Letters to the Editor

Not disqualified, Cruz stands tall

Sen. Ted Cruz, shown this week in Las Vegas, distinguishes himself by his support for the Second Amendment and opposition to abortion, a letter writer says.
Sen. Ted Cruz, shown this week in Las Vegas, distinguishes himself by his support for the Second Amendment and opposition to abortion, a letter writer says. The Associated Press

Not disqualified, Cruz stands tall

Re “GOP debate exposes flaws of both Trump and Cruz” (Editorials, Dec. 17): The Bee points out that Ted Cruz is “a full-blown climate change denier,” an automatic disqualifier to be president. That poor man.

He probably thinks that climate issues are about science and listens to scientists who actually think something as insignificant as the sun is the primary driver of the climate.

He clearly doesn’t understand that this is a done deal, not because scientists agree but because liberal politicians have declared it a political fact. But he was a lost cause anyway. He supports the Second Amendment, believes that unborn children shouldn’t be killed, that national security is a huge issue and that people who come to the United States should follow the legal process.

Perhaps if the editorial board were to send Cruz a few editions of The Bee’s editorial page, he will see the dark side. An automatic disqualifier? No way.

James Rushford, Sacramento

State’s economy no longer glistens

Re “State’s economy is doing well” Viewpoints, Dec. 14): The op-ed by F. Noel Perry and Christopher Thornberg paints an overly rosy picture of California’s business climate.

If as the authors’ state, California is so business friendly, why are companies like Tesla, Hyperloop Technologies and Faraday Futures – California-based companies – choosing to locate thousands of manufacturing jobs just across the border in Nevada?

Perry’s own company, LeapFrog Enterprises, outsources its manufacturing to China.

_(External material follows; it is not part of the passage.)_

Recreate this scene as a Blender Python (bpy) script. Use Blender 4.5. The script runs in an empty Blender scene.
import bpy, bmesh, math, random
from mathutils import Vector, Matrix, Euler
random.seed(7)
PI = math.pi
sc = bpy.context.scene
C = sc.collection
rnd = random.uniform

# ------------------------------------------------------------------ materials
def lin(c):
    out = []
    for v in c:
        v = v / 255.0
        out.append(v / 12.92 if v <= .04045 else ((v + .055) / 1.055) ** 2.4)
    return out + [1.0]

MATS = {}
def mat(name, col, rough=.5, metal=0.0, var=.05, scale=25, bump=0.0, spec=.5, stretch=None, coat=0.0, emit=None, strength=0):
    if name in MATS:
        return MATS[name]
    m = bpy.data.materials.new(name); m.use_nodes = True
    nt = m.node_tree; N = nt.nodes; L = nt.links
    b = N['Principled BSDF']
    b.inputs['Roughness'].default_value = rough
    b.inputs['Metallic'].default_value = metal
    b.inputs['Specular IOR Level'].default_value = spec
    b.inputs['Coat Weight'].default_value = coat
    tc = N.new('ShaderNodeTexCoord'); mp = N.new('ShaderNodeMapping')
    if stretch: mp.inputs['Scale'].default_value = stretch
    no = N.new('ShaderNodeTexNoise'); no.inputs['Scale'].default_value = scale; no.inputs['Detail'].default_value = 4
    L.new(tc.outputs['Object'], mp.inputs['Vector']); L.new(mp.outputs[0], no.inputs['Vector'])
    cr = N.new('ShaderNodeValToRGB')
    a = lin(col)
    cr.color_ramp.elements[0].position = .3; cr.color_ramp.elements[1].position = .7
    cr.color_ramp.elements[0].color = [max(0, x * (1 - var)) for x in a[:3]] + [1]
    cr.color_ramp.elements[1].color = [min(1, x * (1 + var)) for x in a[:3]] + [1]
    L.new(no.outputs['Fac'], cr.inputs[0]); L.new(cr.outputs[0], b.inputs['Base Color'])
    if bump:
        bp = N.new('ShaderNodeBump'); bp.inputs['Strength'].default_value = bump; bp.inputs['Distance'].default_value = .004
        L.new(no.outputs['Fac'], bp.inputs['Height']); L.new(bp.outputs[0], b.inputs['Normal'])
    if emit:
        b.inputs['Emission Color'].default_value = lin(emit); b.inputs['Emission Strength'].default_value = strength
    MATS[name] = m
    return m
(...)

According to data reported by the Center for Jobs and the Economy, the average annual wages for people employed in the manufacturing sector in California is more than $80,000.

We should be doing all that we can in California to grow manufacturing jobs and the middle-class economy that goes with them. Simply pointing to the fact that the most populous state in the nation has created more jobs than any other state without looking at the types of jobs we are creating will do nothing to address the two-tiered economy that exists in California.

Kirk Clark, California Business Roundtable, Sacramento

Middle class is fighting for crumbs

Re “Middle class no longer a majority in U.S., study says” (Page 4B, Dec. 10): The anger gripping much of America and manifesting itself in bigoted, hateful, intolerant and rude behavior is as misguided as it is morally wrong.

As offensive and destructive as the divisive hate-speak nurtured by a divisive political domestic political climate is, perhaps the real anger should be directed at the 1 percent who control virtually everything and make obscene profits.

The middle class is in decline and citizens are feeling increasingly powerless to alter the downward spiral of their lives. No wonder so many are angry.

Tragically, we tend to blame the most vulnerable among us for our collective inability to address income inequality in this nation.

Thus, the 1 percent always wins, as a once-powerful middle class fights for crumbs. This is a Greek tragedy.

Stephen R. Hoover, Sacramento

Future depends on renewable energy

Re “California is wrong model for world on climate” (Viewpoints, Dec. 11): David Spady of Americans for Prosperity decries “activist billionaires” who support tackling the problem, but neglects to tell us that the fossil-fuel billionaire businessmen Charles and David Koch started and heavily fund his organization.

Since the Kochs and other fossil-fuel billionaires have the most to lose in the transition to a clean-energy economy, is it no wonder they are paying Spady to decry California’s efforts?

James Dawson, Davis

California fares well against Texas

Does the alleged unfriendly business environment in California negatively impact our economy? Comparing California with Texas, a supposed business-friendly state, California’s GDP in 2014 was $2.1 trillion while Texas’ was $1.4 trillion.

California has a larger population. So adjusting for population, the California has a GDP per capita of $54,459 while Texas is at $54,414. This suggests California is at least equal to the “business-friendly” Texas. Evidence trumps rhetoric.